Tuesday, May 9, 2017

It's Getting Harder to go to Work at Wal Mart.

I'm dreading going to work at Wal Mart. It's physically demanding and basically soul sucking work.
Maybe it's just that I'm sixty-nine and everything is getting harder.
I really can't complain about the job and I need to stick it out for as long as I can.
Maybe the real reason I'm tired of work is that, now, I could live on my Social Security alone if I wanted to.
Over half of what I make on Social Security would go to servicing debts; but that would still leave me with enough to live on as long as I don't dine out.
I almost hope I get fired. That would decide things for me.
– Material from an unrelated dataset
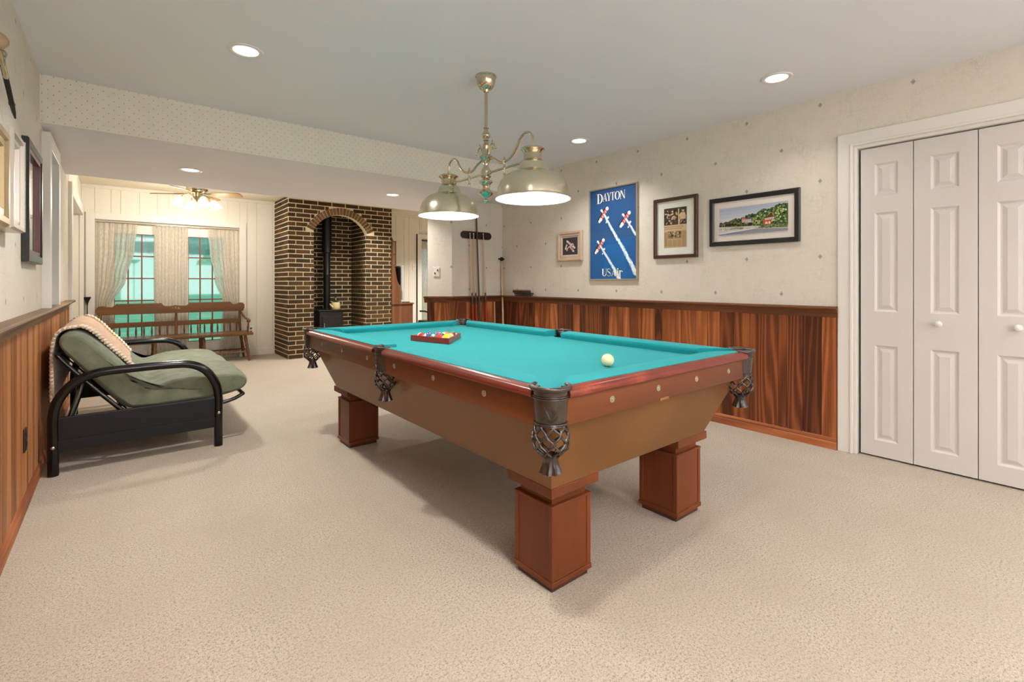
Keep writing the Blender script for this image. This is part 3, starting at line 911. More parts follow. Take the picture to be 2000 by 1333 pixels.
segl = [((TX0, TY0 + EC), (TX0, TCY - ES), (1, 0), .140, .012), ((TX0, TCY + ES), (TX0, TY1 - EC), (1, 0), .012, .140),
        ((TX1, TY0 + EC), (TX1, TCY - ES), (-1, 0), .140, .012), ((TX1, TCY + ES), (TX1, TY1 - EC), (-1, 0), .012, .140),
        ((TX0 + EC, TY0), (TX1 - EC, TY0), (0, 1), .140, .140), ((TX0 + EC, TY1), (TX1 - EC, TY1), (0, -1), .140, .140)]
for p, q, w, c1, c2 in segl:
    # the rail is built to run p->q; flip so that outward face is consistent
    rail(p, q, w); cushion(p, q, w, c1, c2)
# aprons (blinds) under the rails, one per side of each pocket
def apron(x0, x1, y0, y1, mat):
    MB().box(x0, x1, y0, y1, 0.682, 0.776).build('apron', mat, pt, bevel=0.003)
EA = 0.084
t_ = 0.03
apron(TX0 + 0.022, TX0 + 0.022 + t_, TY0 + EA, TCY - 0.052, m_table)
apron(TX0 + 0.022, TX0 + 0.022 + t_, TCY + 0.052, TY1 - EA, m_table)
apron(TX1 - 0.022 - t_, TX1 - 0.022, TY0 + EA, TCY - 0.052, m_table)
apron(TX1 - 0.022 - t_, TX1 - 0.022, TCY + 0.052, TY1 - EA, m_table)
apron(TX0 + EA, TX1 - EA, TY0 + 0.022, TY0 + 0.022 + t_, m_table_x)
apron(TX0 + EA, TX1 - EA, TY1 - 0.022 - t_, TY1 - 0.022, m_table_x)
# sights: pearl discs on the aprons
def sight(c, axis, sg):
    b = MB()
    b.lathe([(0.0001, 0.0), (0.0125, 0.0), (0.0125, sg * 0.002), (0.010, sg * 0.003), (0.009, sg * 0.0022), (0.006, sg * 0.0022), (0.004, sg * 0.0045), (0.0001, sg * 0.005)], c, 18, 0, axis=axis)
    b.build('sight', m_pearl, pt, smooth=40)
for y in (1.43, 1.80, 2.175, 2.505, 2.88, 3.25):
    sight((TX0 + 0.022, y, 0.736), 0, -1); sight((TX1 - 0.022, y, 0.736), 0, 1)
for x in (1.34, 1.62, 1.90, 2.18):
    sight((x, TY0 + 0.022, 0.734), 1, -1); sight((x, TY1 - 0.022, 0.734), 1, 1)
# tapering cabinet
bt = [(1.20, 1.24, .40), (2.252, 1.24, .40), (2.252, 3.43, .40), (1.20, 3.43, .40)]
tp = [(1.085, 1.12, .684), (2.367, 1.12, .684), (2.367, 3.55, .684), (1.085, 3.55, .684)]
MB().hexa(bt, tp).build('cabinet', m_cab, pt, bevel=0.003)
MB().box(1.060, 2.375, 1.118, 3.562, 0.684, 0.741).build('slate_frame', m_cab, pt)
MB().box(1.63, 1.69, TY0 + 0.019, TY0 + 0.024, 0.683, 0.693).build('maker_plate', m_brass_plate, pt, bevel=0.001)
# legs
def leg(x, y):
    """x, y: corner nearest the viewer's left; outer size of the body .215"""
    w = 0.205
    L = MB()
    L.box(x, x + w, y, y + w, 0.03, 0.318)
    # corner posts leave recessed panels
    body = L.build('leg', m_leg, pt, bevel=0.002)
    for (a, c) in ((x - 0.004, y - 0.004), (x + w - 0.018, y - 0.004), (x - 0.004, y + w - 0.018), (x + w - 0.018, y + w - 0.018)):
        MB().box(a, a + 0.022, c, c + 0.022, 0.045, 0.312).build('corner_strip', m_leg, body, bevel=0.002)
    m = MB()
    e = 0.007
    m.box(x - e, x + w + e, y - e, y + w + e, 0.022, 0.042)
    m.box(x - e * .4, x + w + e * .4, y - e * .4, y + w + e * .4, 0.042, 0.048)
    m.build('base_moulding', m_leg, body, bevel=0.003)
    MB().box(x - e * .8, x + w + e * .8, y - e * .8, y + w + e * .8, 0.312, 0.322).build('top_moulding', m_leg, body, bevel=0.003)
    MB().box(x + 0.006, x + w - 0.006, y + 0.006, y + w - 0.006, 0.0, 0.024).build('foot_block', m_leg_dark, body)
    n = MB(); n.box(x + 0.012, x + w - 0.012, y + 0.012, y + w - 0.012, 0.318, 0.368)
    n.build('neck', m_leg, body, bevel=0.002)
    c = MB(); c.box(x - 0.026, x + w + 0.026, y - 0.026, y + w + 0.026, 0.362, 0.40)
    c.build('cap', m_leg, body, bevel=0.003)
for x, y in ((1.228, 1.266), (2.052, 1.266), (1.228, 3.262), (2.052, 3.262)):
    leg(x, y)
# leather pockets
def pocket(cx, cy, out_deg, span, side=False):
    cup = MB()
    a0 = math.radians(out_deg - span / 2); a1 = math.radians(out_deg + span / 2)
    R = 0.052 if side else 0.057
    # open upper wall that stands above the bed, only on the outside
    prof = [(R + 0.006, 0.812), (R + 0.002, 0.800), (R, 0.780), (R - 0.001, 0.768)]
    inn = [(r - 0.007, z) for r, z in reversed(prof)]
    cup.lathe(prof + inn + [prof[0]], (cx, cy, 0), 24, 0, a0=a0, a1=a1)
    prof = [(R - 0.001, 0.768), (R - 0.003, 0.735), (R - 0.007, 0.700), (R - 0.009, 0.690)]
    inn = [(r - 0.006, z) for r, z in reversed(prof)]
    cup.lathe(prof + inn + [prof[0]], (cx, cy, 0), 36, 0)
    # stitched bands
    for z, r in ((0.785, R + 0.003), (0.779, R + 0.003)):
        pts = [(cx + r * math.cos(a0 + (a1 - a0) * i / 24), cy + r * math.sin(a0 + (a1 - a0) * i / 24), z) for i in range(25)]
        cup.tube(pts, 0.0016, 6)
    for z, r in ((0.698, R - 0.004), (0.692, R - 0.006)):
        cup.tube([(cx + r * math.cos(2 * PI * i / 36), cy + r * math.sin(2 * PI * i / 36), z) for i in range(36)], 0.0022, 6, closed=True)
    # embossed fan ornament on the outside of the cup
    oa = math.radians(out_deg)
    for k in range(-4, 5):
        pts = []
        for s_ in range(7):
            t = s_ / 6
            ang = oa + k * 0.085 * t
            z = 0.716 + 0.036 * t * (1 - 0.04 * k * k * 0.5)
            r = R + 0.0002 - (0.75 - z) * 0.11
            pts.append((cx + r * math.cos(ang), cy + r * math.sin(ang), z))
        cup.tube(pts, 0.0014, 5)
    for z0, sp in ((0.712, 0.42), (0.707, 0.3)):
        pts = []
        for s_ in range(9):
            t = -1 + 2 * s_ / 8
            z = z0 + 0.010 * t * t
            r = R - (0.75 - z) * 0.11
            pts.append((cx + r * math.cos(oa + sp * t), cy + r * math.sin(oa + sp * t), z))
        cup.tube(pts, 0.0014, 5)
    c = cup.build('pocket', m_leather, pt, smooth=50)
    # rolled leather rim
    rim = MB()
    rr_ = R + 0.004
    ext = 0.12
    pts = [(cx + rr_ * math.cos(a0 - ext + (a1 - a0 + 2 * ext) * i / 28), cy + rr_ * math.sin(a0 - ext + (a1 - a0 + 2 * ext) * i / 28), 0.811) for i in range(29)]
    rim.tube(pts, [0.004] + [0.0085] * 27 + [0.004], 10)
    rim.build('pocket_rim', m_leather, c, smooth=60)
    # net: wavy leather strips that touch to form diamonds
    net = MB()
    NS = 16
    H0, H1 = 0.692, 0.588
    def rad(t):
        return (R - 0.008) + 0.009 * math.sin(PI * min(1, t * 1.05)) ** 0.9 - (0.022 * max(0, t - 0.72) / 0.28)
    for k in range(NS):
        for sg in (1,):
            pts = []
            base = 2 * PI * k / NS
            for i in range(37):
                t = i / 36
                amp = PI / NS
                a = base + (amp if k % 2 == 0 else -amp) * math.sin(2 * PI * 2.0 * t + PI / 2) * 0.98
                r = rad(t)
                pts.append((cx + r * math.cos(a), cy + r * math.sin(a), H0 + (H1 - H0) * t))
            net.tube(pts, 0.0043, 7, flat=0.75)
    net.build('pocket_net', m_leather, c, smooth=60)
    fr = MB()
    n = 40
    P = []
    for (r, z, rip) in ((0.026, 0.594, 0), (0.028, 0.586, 0), (0.023, 0.578, 0.0008), (0.025, 0.565, 0.0016), (0.030, 0.548, 0.0028), (0.034, 0.535, 0.0036)):
        P.append([(cx + (r + rip * math.cos(10 * a)) * math.cos(a), cy + (r + rip * math.cos(10 * a)) * math.sin(a), z) for a in [2 * PI * i / n for i in range(n)]])
    fr.grid(P, wrap_u=True)
    fr.add([(p[0], p[1], p[2]) for p in P[-1]], [tuple(range(n))])
    fr.build('pocket_fringe', m_leather, c, smooth=50)
pocket(*corners[0], 225, 250); pocket(*corners[1], 315, 250); pocket(*corners[2], 45, 250); pocket(*corners[3], 135, 250)
pocket(TX0 + 0.050, TCY, 180, 200, True); pocket(TX1 - 0.050, TCY, 0, 200, True)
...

On my investments, I lost $500 yesterday on ether coin. That's as much as I make by working 2 weeks at Wal Mart.
Yesterday was a bummer, I not only lost all of that money but I got into a verbal confrontation with a group of "snow flakes".
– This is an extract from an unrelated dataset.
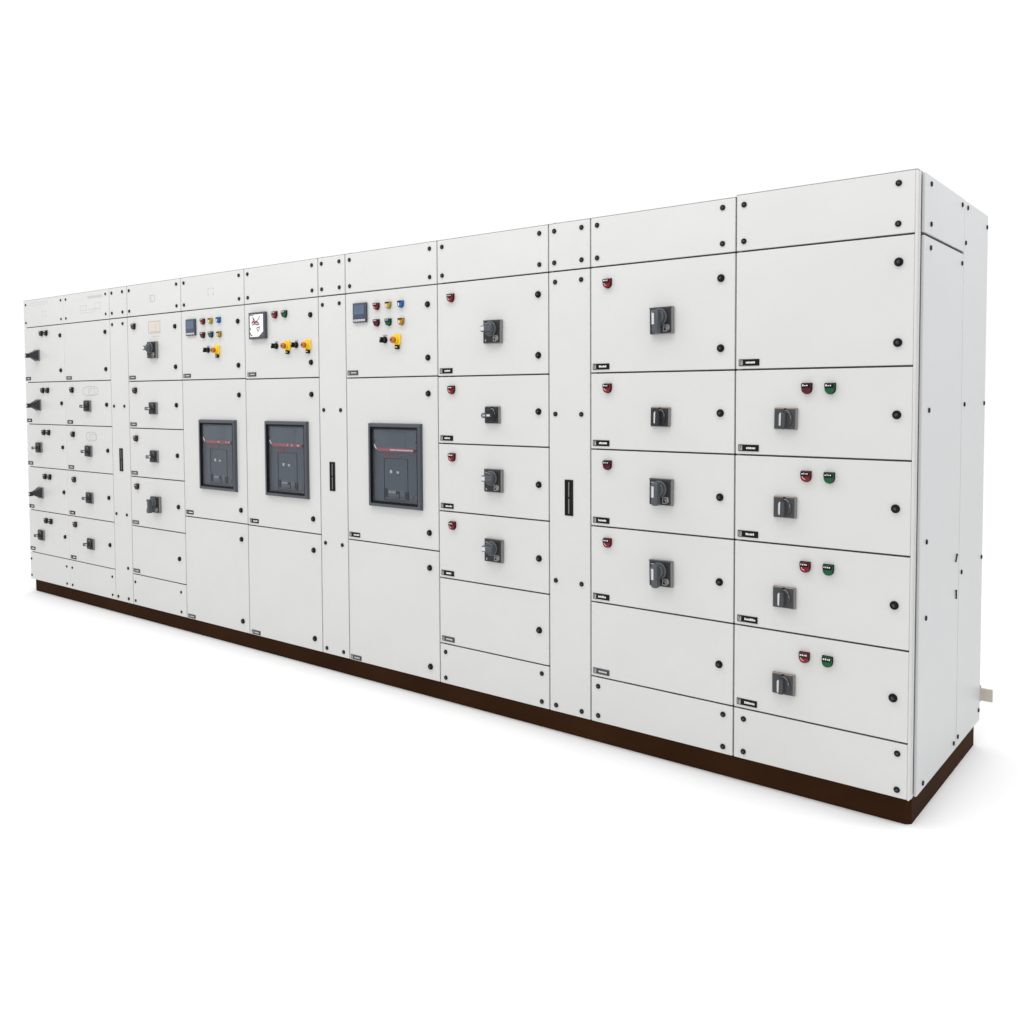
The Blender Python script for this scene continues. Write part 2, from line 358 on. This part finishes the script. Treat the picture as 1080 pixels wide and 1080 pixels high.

They believe the main stream media and nothing could sway them. They consider me to be a paranoid "conspiracy theorist". It's true that I believe what I see on the internet more than the television, but isn't that just being more in tuned to the truth? I think so.
Anyway it upset me but there is nothing you can do about ignorant people who don't want to be exposed to the truth.
Bitcoin (which I should have bought) is still going up. It's over $1700 a coin, now. About 6 to 9 months ago it was around $500/coin.
I should forget about margin and just buy bitcoins.
That reminds me, I need to do more about getting back to 2010 and buy bitcoins at a bargain price.
I was thinking about hypnosis again. At least I could go back in my mind and review what really happened then. Maybe I could figure out what that number I found in my notebook refers to.
That would be a step forward.
I'll get back to that with my next paycheck.